Friedrich Wilhelm Nietzsche wordt in 1844 geboren in het Duitse plaatsje Röcken. Desondanks groeit hij op in een fatsoenlijk christelijk gezin. Friedrich blijkt een intelligente puber. Voor zijn eindexamen schrijft hij een essay in het Latijn over een Griekse dichter, en hij slaagt met vlaggus en wimpelikos. Hij gaat als een speer in de klassieke talen, en nog voor zijn 25ste is hij hoogleraar. En dat is toch niet Nietzsche.

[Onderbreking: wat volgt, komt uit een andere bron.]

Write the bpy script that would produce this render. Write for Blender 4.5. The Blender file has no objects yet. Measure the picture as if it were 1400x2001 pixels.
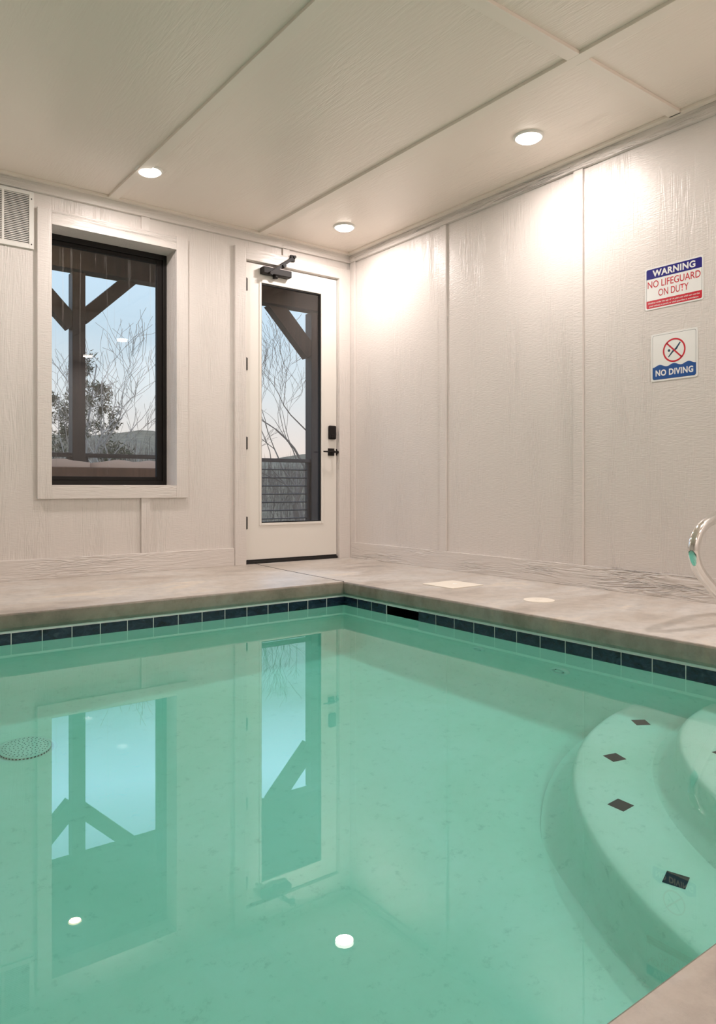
import bpy, bmesh, math, random
from mathutils import Vector, Matrix
PI = math.pi
C = bpy.context.scene.collection
sc = bpy.context.scene
R = random.Random(7)

# ------------------------------------------------------------------ camera
F_PX, CX_PX, CY_PX, YAW = 1430.14, 682.6, 952.4, 0.6401
cam_d = bpy.data.cameras.new('camera')
cam = bpy.data.objects.new('camera', cam_d); C.objects.link(cam)
cam.location = (-3.9246, -5.2526, 0.6236)
cam.rotation_euler = (PI/2, 0, -YAW)
cam_d.sensor_fit = 'HORIZONTAL'; cam_d.sensor_width = 36
cam_d.lens = F_PX/1400*36
cam_d.shift_x = (700-CX_PX)/1400
cam_d.shift_y = -(1000.5-CY_PX)/1400
cam_d.clip_start = 0.05; cam_d.clip_end = 500
sc.camera = cam

# ------------------------------------------------------------------ look
sc.view_settings.view_transform = 'Standard'
sc.view_settings.look = 'None'
sc.view_settings.gamma = 1
sc.view_settings.use_curve_mapping = False
sc.view_settings.exposure = 0.0
sc.cycles.use_denoising = True
sc.cycles.max_bounces = 14
sc.cycles.diffuse_bounces = 6
sc.cycles.glossy_bounces = 6
sc.cycles.transmission_bounces = 10
sc.cycles.transparent_max_bounces = 12
sc.cycles.sample_clamp_indirect = 6
sc.cycles.blur_glossy = 0.5

LAMP_W = 16.3
LAMP_COL = (1.0, 0.90, 0.86)
SKY_STRENGTH = 1.0

# dimensions of the room and the pool (metres)
H = 2.703                      # ceiling
PX0, PX1 = -5.27, -1.033       # pool faces
PY0, PY1 = -4.775, -1.3176
RX0, RY0 = -6.25, -6.75        # far room walls; the visible walls stand on x=0 and y=0
ZT, ZW = -0.090, -0.157       # top of the tile band, water level
BATTEN = 0.018

# ------------------------------------------------------------------ world
w = bpy.data.worlds.new('dusk_sky'); sc.world = w; w.use_nodes = True
nt = w.node_tree; nt.nodes.clear()
tc = nt.nodes.new('ShaderNodeTexCoord'); sep = nt.nodes.new('ShaderNodeSeparateXYZ')
rmp = nt.nodes.new('ShaderNodeValToRGB'); bg = nt.nodes.new('ShaderNodeBackground'); out = nt.nodes.new('ShaderNodeOutputWorld')
nt.links.new(tc.outputs['Generated'], sep.inputs[0]); nt.links.new(sep.outputs['Z'], rmp.inputs[0])
nt.links.new(rmp.outputs[0], bg.inputs[0]); nt.links.new(bg.outputs[0], out.inputs[0])
cr = rmp.color_ramp
stops = [(0.0, (1.02, .80, .68)), (0.05, (.98, .88, .82)), (0.13, (.84, .92, .97)), (0.20, (.68, .86, 1.0)), (0.27, (.72, .95, 1.15)), (0.36, (2.2, 3.3, 4.6)), (0.6, (.8, 1.0, 1.3))]
while len(cr.elements) < len(stops): cr.elements.new(0.5)
for e, (p, c) in zip(cr.elements, stops): e.position = p; e.color = (*c, 1)
bg.inputs[1].default_value = SKY_STRENGTH

# ------------------------------------------------------------------ helpers
def linkto(name, me, mat=None, parent=None):
    o = bpy.data.objects.new(name, me); C.objects.link(o)
    if mat: me.materials.append(mat)
    if parent:
        o.parent = parent
        o.matrix_parent_inverse = Matrix.Translation(-parent.location) if parent.type == 'EMPTY' and not any(parent.rotation_euler) else parent.matrix_world.inverted()
    return o
def obj(name, bm, mat=None, parent=None, smooth=False, bev=0, seg=2):
    me = bpy.data.meshes.new(name)
    bmesh.ops.recalc_face_normals(bm, faces=bm.faces)
    bm.to_mesh(me); bm.free()
    if smooth:
        for p in me.polygons: p.use_smooth = True
    o = linkto(name, me, mat, parent)
    if bev:
        m = o.modifiers.new('bevel', 'BEVEL'); m.width = bev; m.segments = seg; m.limit_method = 'ANGLE'; m.angle_limit = 0.6
    return o
def tag(o, label=None, cat=None, group=None, kind=None):
    if label: o['label'] = label
    if cat: o['category'] = cat
    if group: o['group'] = group
    if kind: o['kind'] = kind
    return o
def thing(name, loc, label, cat, group=None, kind=None):
    o = bpy.data.objects.new(name, None); C.objects.link(o); o.location = loc; o.empty_display_size = .05
    return tag(o, label, cat, group, kind)
def bx(bm, x0, x1, y0, y1, z0, z1, mi=0):
    vs = [bm.verts.new((x, y, z)) for x in (x0, x1) for y in (y0, y1) for z in (z0, z1)]
    for f in ((0,1,3,2),(4,6,7,5),(0,4,5,1),(2,3,7,6),(0,2,6,4),(1,5,7,3)):
        fc = bm.faces.new([vs[i] for i in f]); fc.material_index = mi
def box(*a):
    bm = bmesh.new(); bx(bm, *a); return bm
def tube(bm, pts, rad, n=12, cap=True, closed=False):
    pts = [Vector(p) for p in pts]; rings = []
    m = len(pts)
    up = None
    for i, p in enumerate(pts):
        if closed: t = pts[(i+1) % m]-pts[i-1]
        else: t = pts[min(i+1, m-1)]-pts[max(i-1, 0)]
        t.normalize()
        if up is None:
            up = Vector((0,0,1)) if abs(t.z) < .9 else Vector((1,0,0))
        a = t.cross(up)
        if a.length < 1e-5: a = t.cross(Vector((0,1,0)))
        a.normalize(); b = a.cross(t).normalized(); up = b
        r = rad[i] if isinstance(rad, (list, tuple)) else rad
        rings.append([bm.verts.new(p+a*math.cos(2*PI*k/n)*r+b*math.sin(2*PI*k/n)*r) for k in range(n)])
    L = m if closed else m-1
    for i in range(L):
        A, B = rings[i], rings[(i+1) % m]
        for k in range(n): bm.faces.new((A[k], A[(k+1) % n], B[(k+1) % n], B[k]))
    if cap and not closed:
        if n > 2: bm.faces.new(rings[0][::-1]); bm.faces.new(rings[-1])
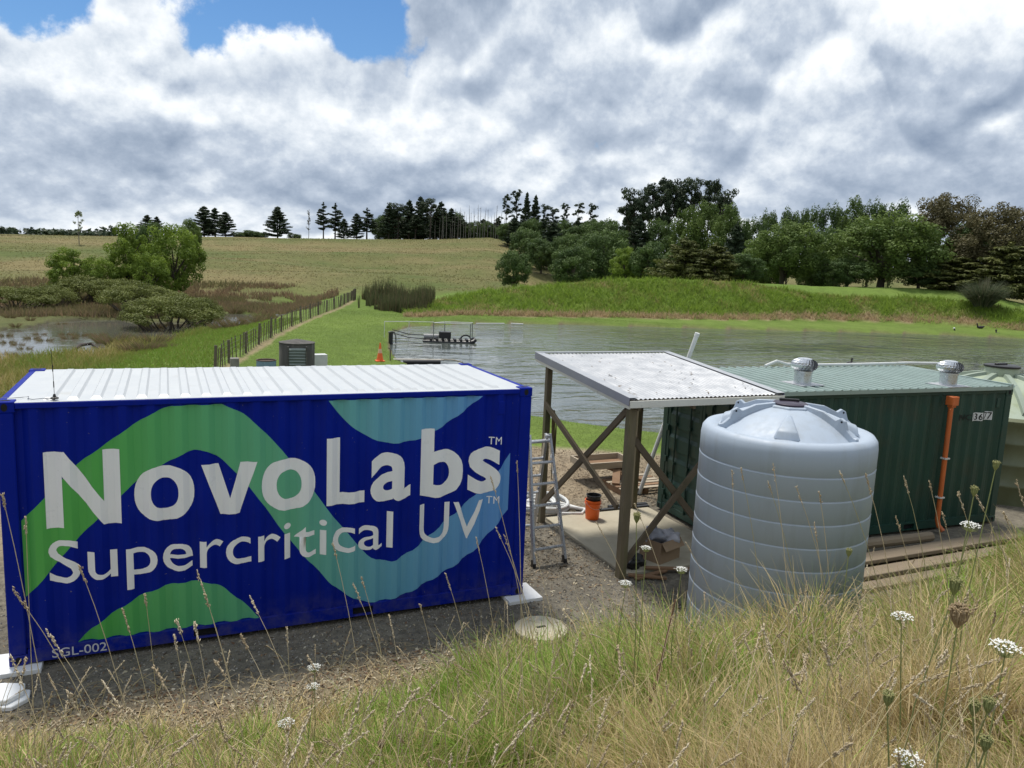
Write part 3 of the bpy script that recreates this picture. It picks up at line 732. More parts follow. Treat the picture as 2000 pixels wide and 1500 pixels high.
posts = {'fl': (7.75, 0.20), 'bl': (7.70, 2.82), 'br': (9.70, 2.95), 'fr': (9.80, 0.22)}
for k, (x, y) in posts.items():
    b = MB(); h = 0.062 if k == 'fl' else 0.05; b.box((x-h, y-h, GZ-0.3), (x+h, y+h, rz_at(y)-0.10)); b.build('post', M_WOOD, shed, bevel=0.006, world=True)
def brace(a, b, off=(0, 0, 0)):
    m = MB(); m.beam(np.array(a)+off, np.array(b)+off, 0.045, 0.095, up=(0, 0, 1)); m.build('brace', M_WOODX, shed, world=True, bevel=0.003)
brace((7.70, 2.74, 2.10), (7.74, 0.28, 1.00), (-0.077, 0, 0.02)); brace((7.74, 0.26, 2.48), (7.70, 2.76, 0.32), (-0.030, 0, 0))
brace((7.80, 0.20, 2.12), (9.72, 0.22, 0.02), (0, 0.085, 0)); brace((7.82, 0.20, 0.16), (9.74, 0.22, 2.35), (0, 0.033, 0))
for y in (0.20, 2.88):
    MB().box((RX0+0.06, y-0.025, rz_at(y)-0.115), (RX1-0.06, y+0.025, rz_at(y)-0.015)).build('rafter_beam', M_WOODX, shed, world=True)
for x in (7.75, 8.7, 9.74):
    m = MB(); m.beam((x, RY0+0.05, rz_at(RY0)-0.085), (x, RY1-0.05, rz_at(RY1)-0.085), 0.045, 0.12); m.build('rafter', M_WOODX, shed, world=True)
def corrugate(mb, xa, xb, pitch, amp, f0, f1, n=6, th=0.004):
    """round corrugations across x, running along y; f0, f1 give (y, z) of the two ends"""
    k = int((xb-xa)/pitch*n); V = []; F = []
    for i in range(k+1):
        x = xa+(xb-xa)*i/k; h = amp*math.sin(2*math.pi*(x-xa)/pitch)
        V += [(x, f0[0], f0[1]+h), (x, f1[0], f1[1]+h), (x, f0[0], f0[1]+h-th), (x, f1[0], f1[1]+h-th)]
    for i in range(k):
        a = 4*i; b = a+4; F += [(a, b, b+1, a+1), (a+2, a+3, b+3, b+2), (a, a+2, b+2, b), (a+1, b+1, b+3, a+3)]
    mb.add(V, F)
mb = MB(); corrugate(mb, RX0+0.03, RX1-0.03, 0.076, 0.0095, (RY0+0.02, RZ0+0.035), (RY1-0.03, RZ1+0.035)); mb.build('roof_sheet', M_ZINC, shed, smooth=True, world=True, auto=60)
mb = MB(); a = 0.055
for x0, x1 in ((RX0, RX0+0.14), (RX1-0.14, RX1)):      # barge flashings: a flat cap over the sheet edge and a drop face
    mb2 = MB(); xo = x0 if x0 == RX0 else x1
    mb2.beam((0.5*(x0+x1), RY0, RZ0+0.060), (0.5*(x0+x1), RY1, RZ1+0.060), 0.14, 0.006)
    mb2.build('barge_cap', M_ZINC, shed, world=True)
    mb2 = MB(); mb2.beam((xo, RY0+0.001, RZ0+0.002), (xo, RY1-0.001, RZ1+0.002), 0.006, 0.115); mb2.build('barge_board', M_FLASH, shed, world=True)
    mb2 = MB(); s = 0.02 if xo == RX0 else -0.02; mb2.beam((xo+s, RY0+0.01, RZ0-0.08), (xo+s, RY1-0.01, RZ1-0.08), 0.025, 0.05); mb2.build('barge_lining', M_FASC, shed, world=True)
MB().box((RX0+0.004, RY0-0.022, RZ0-0.085), (RX1-0.004, RY0-0.002, RZ0+0.018)).build('fascia', M_FASC, shed, world=True, bevel=0.004)
MB().box((RX0+0.004, RY1-0.06, RZ1+0.050), (RX1-0.004, RY1+0.015, RZ1+0.064)).build('ridge_cap', M_ZINC, shed, world=True)
mb = MB()      # leaves and twigs blown onto the roof
for i in range(60):
    x = rng.uniform(RX0+0.15, RX1-0.2); y = rng.uniform(RY0+0.1, RY1-0.2); a = rng.uniform(0, 6.3); l = rng.uniform(0.012, 0.045); w_ = rng.uniform(0.006, 0.016)
    c, s = math.cos(a), math.sin(a); z = rz_at(y)+0.049
    mb.add([(x-l*c, y-l*s, z), (x+w_*s, y-w_*c, z+0.008), (x+l*c, y+l*s, z+0.004), (x-w_*s, y+w_*c, z+0.002)], [(0, 1, 2, 3)])
o = mb.build('leaf_litter', M_LEAF_DRY, shed, world=True); o['kind'] = 'stuff'
# concrete slab
pad = thing('concrete_slab', 'pale concrete slab under the lean-to beside the green container', 'slab', (9.0, 1.4, GZ))
MB().box((7.83, 0.22, GZ-0.1), (10.02, 2.92, GZ+0.045)).build('slab', M_CONC, pad, world=True, bevel=0.01)
# grey poly tank
M_TANK = mat('grey_polyethylene', (0.355, 0.415, 0.495), 0.55, var=0.04, vs=1.2, bump=0.05, bs=25, c2=(0.29, 0.325, 0.36), c2amt=(0.48, 0.78), c2scale=1.3, stretch=(2.6, 2.6, 0.4))
TX, TY, TR = 8.62, -1.98, 1.035
tank = thing('water_tank', 'round blue-grey plastic water tank with ringed wall and ribbed lid top', 'tank', (TX, TY, GZ))
prof = [(TR-0.02, 0.0), (TR, 0.03)]
for z in [2.345-0.275*k for k in range(8, -1, -1)]:
    prof += [(TR, z-0.012), (TR+0.0015, z-0.007), (TR+0.0015, z-0.002), (TR-0.006, z+0.006), (TR-0.006, z+0.014), (TR, z+0.020)]
prof += [(TR, 2.58), (TR-0.012, 2.66), (TR-0.05, 2.71), (TR-0.11, 2.725), (TR-0.17, 2.715), (TR-0.21, 2.70)]
MB().lathe(prof, 96).build('wall', M_TANK, tank, smooth=True, auto=50)
R0 = TR-0.21
def dome(r): return 2.70+0.30*(1-(r/R0)**2)
MB().lathe([(R0*(1-k/12.0)+1e-3*0, dome(R0*(1-k/12.0))) for k in range(0, 10)]+[(0.20, dome(0.20))], 72).build('dome', M_TANK, tank, smooth=True, auto=60)
vdir = math.atan2(CAM[1]-TY, CAM[0]-TX)
for k, off in enumerate((62, -58, 122, -120, 178, 2) if False else (-62, 58, 118, -118, 178)):
    an = vdir+R_(off); mb = MB(); t = 0.05; pts = []
    prof2 = [(0.20, 0.045), (0.45, 0.085), (0.62, 0.09), (0.68, 0.16), (0.735, 0.165), (0.77, 0.09), (0.82, 0.08), (0.86, 0.055), (0.90, 0.05)]
    V = []; F = []
    c, s = math.cos(an), math.sin(an)
    for (r, h) in prof2:
        zt = (dome(r) if r < R0 else 2.70)
        for (tt, zz) in ((-t/2-0.012, zt-0.03), (-t/2, zt+h), (t/2, zt+h), (t/2+0.012, zt-0.03)):
            V.append((r*c-tt*s, r*s+tt*c, zz))
    n = len(prof2)
    for i in range(n-1):
        a = 4*i; b = a+4; F += [(a, a+1, b+1, b), (a+1, a+2, b+2, b+1), (a+2, a+3, b+3, b+2)]
    F += [(0, 1, 2, 3), (4*n-4, 4*n-1, 4*n-2, 4*n-3)]
    mb.add(V, F); rb = mb.build('lifting_rib', M_TANK, tank, bevel=0.006)
    r = 0.70; zz = dome(r)+0.13
    for sd in (-1, 1):
        h = MB(); pts = []
        for q in range(8):
            b = 2*math.pi*q/8; rr = r+0.013*math.cos(b); dz = 0.013*math.sin(b); tt = sd*(t/2+0.004); pts.append((rr*c-tt*s, rr*s+tt*c, zz+dz))
        h.add(pts, [list(range(8))]); h.build('lifting_hole', M_DARK, rb)
for off in (0, 88, -88):      # moulded wedge stiffeners between the ribs
    an = vdir+R_(off); c, s = math.cos(an), math.sin(an); V = []
    for (r, w_, h) in ((0.80, 0.15, 0.0), (0.78, 0.115, 0.08), (0.42, 0.02, 0.03), (0.40, 0.04, -0.01)):
        for sd in (-1, 1): V.append((r*c-sd*w_*s, r*s+sd*w_*c, (dome(min(r, R0)))+h))
    MB().add(V, [(0, 1, 3, 2), (2, 3, 5, 4), (4, 5, 7, 6), (0, 2, 4, 6), (1, 7, 5, 3)]).build('dome_wedge', M_TANK, tank, bevel=0.02, smooth=True, auto=50)
MB().lathe([(0.27, dome(0.27)-0.01), (0.262, 2.985), (0.25, 3.0), (0.18, 3.0)], 8).build('lid_platform', M_TANK, tank, bevel=0.006)
M_LID = mat('dark_lid', (0.035, 0.025, 0.045), 0.4, var=0.1)
lid = MB().lathe([(0.195, 3.001), (0.205, 3.006), (0.205, 3.022), (0.19, 3.030), (0.0, 3.036)], 40).build('lid', M_LID, tank, smooth=True)
MB().box((-0.12, 0.07, 3.031), (0.12, 0.11, 3.062), rz=vdir+math.pi/2+0.15, c=(0, 0, 0)).build('lid_handle', M_BLACK, lid, bevel=0.008)
# large pale green tank at the right
M_PTANK = mat('pale_green_polyethylene', (0.36, 0.42, 0.33), 0.45, var=0.06, vs=0.8, c2=(0.20, 0.235, 0.10), c2amt=(0.45, 0.75), c2scale=0.8)
M_PTANKD = mat('olive_green_polyethylene', (0.150, 0.175, 0.105), 0.5, var=0.1, vs=0.8, c2=(0.10, 0.105, 0.045), c2amt=(0.42, 0.70), c2scale=0.9, stretch=(1, 1, 0.5))  # tank wall, a darker olive than the dome
BX, BY, BR = 19.02, 2.47, 2.05
bt = thing('water_tank', 'large pale green domed tank with arched ribs behind the green container', 'tank', (BX, BY, GZ-0.05))
pr = [(BR, 0.0), (BR, 0.05)]
for z in (0.45, 0.9, 1.35): pr += [(BR, z-0.04), (BR+0.02, z-0.02), (BR+0.02, z+0.02), (BR, z+0.04)]
pr += [(BR, 1.72), (BR+0.02, 1.76), (BR+0.02, 1.82), (BR-0.06, 1.88)]
MB().lathe(pr, 96).build('wall', M_PTANKD, bt, smooth=True, auto=45)
bd = lambda r: 1.88+0.70*(1-(r/(BR-0.06))**2)
MB().lathe([((BR-0.06)*(1-k/14), bd((BR-0.06)*(1-k/14))) for k in range(0, 12)]+[(0.30, bd(0.30))], 80).build('dome', M_PTANK, bt, smooth=True, auto=60)
M_PRIB = mat('tank_rib', (0.24, 0.29, 0.23), 0.5, var=0.06)
for k in range(10):
    an = 0.25+k*2*math.pi/10; c, s = math.cos(an), math.sin(an); V = []; F = []; N = 10
    for i in range(N):
        r = 0.38+(BR-0.15-0.38)*i/(N-1)
        for tt, hh in ((-0.075, -0.02), (-0.05, 0.07), (0.05, 0.07), (0.075, -0.02)): V.append((r*c-tt*s, r*s+tt*c, bd(r)+hh))
    for i in range(N-1):
        a = 4*i; b = a+4; F += [(a, a+1, b+1, b), (a+1, a+2, b+2, b+1), (a+2, a+3, b+3, b+2)]
    F += [(0, 1, 2, 3), (4*N-4, 4*N-1, 4*N-2, 4*N-3)]
    MB().add(V, F).build('dome_rib', M_PRIB, bt, smooth=True, auto=40)
nk = MB().lathe([(0.36, bd(0.3)-0.05), (0.34, 2.74), (0.30, 2.74)], 32).build('lid_neck', M_PTANK, bt, smooth=True)
ld = MB().lathe([(0.37, 2.742), (0.37, 2.78), (0.33, 2.795), (0, 2.80)], 32).build('lid', M_BLACK, bt, smooth=True)
MB().box((-0.22, -0.04, 2.796), (0.12, 0.04, 2.835)).build('lid_handle', M_BLACK, ld, bevel=0.006)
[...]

De denker Nietzsche leeft in een tijd waarin de meeste mensen leven volgens de strenge wetten van het christendom. En dat vindt hij maar niks. Dat ‘blind achter de kudde aanlopen’ is hem veel te slaafs. Hij roept mensen op om meer lef te tonen en te strijden tegen de heersende machten. Van de hoogste machthebber hoeven ze in elk geval geen last meer te hebben, want ‘God is dood’, zo concludeert onze Friedrich. Een destijds behoorlijk gewaagde uitspraak die later een goudmijn werd voor T-shirtverkopers op heavy-metal festivals.
Nietzsche publiceert het ene kritische geschrift na het andere, totdat hij in 1889 zelf geschift wordt. De krankzinnige Nietzsche wordt in zijn nadagen verzorgd door zijn moeder en zus. Tot hij in 1900 zelf sterft en net zo dood is als God al een tijdje was.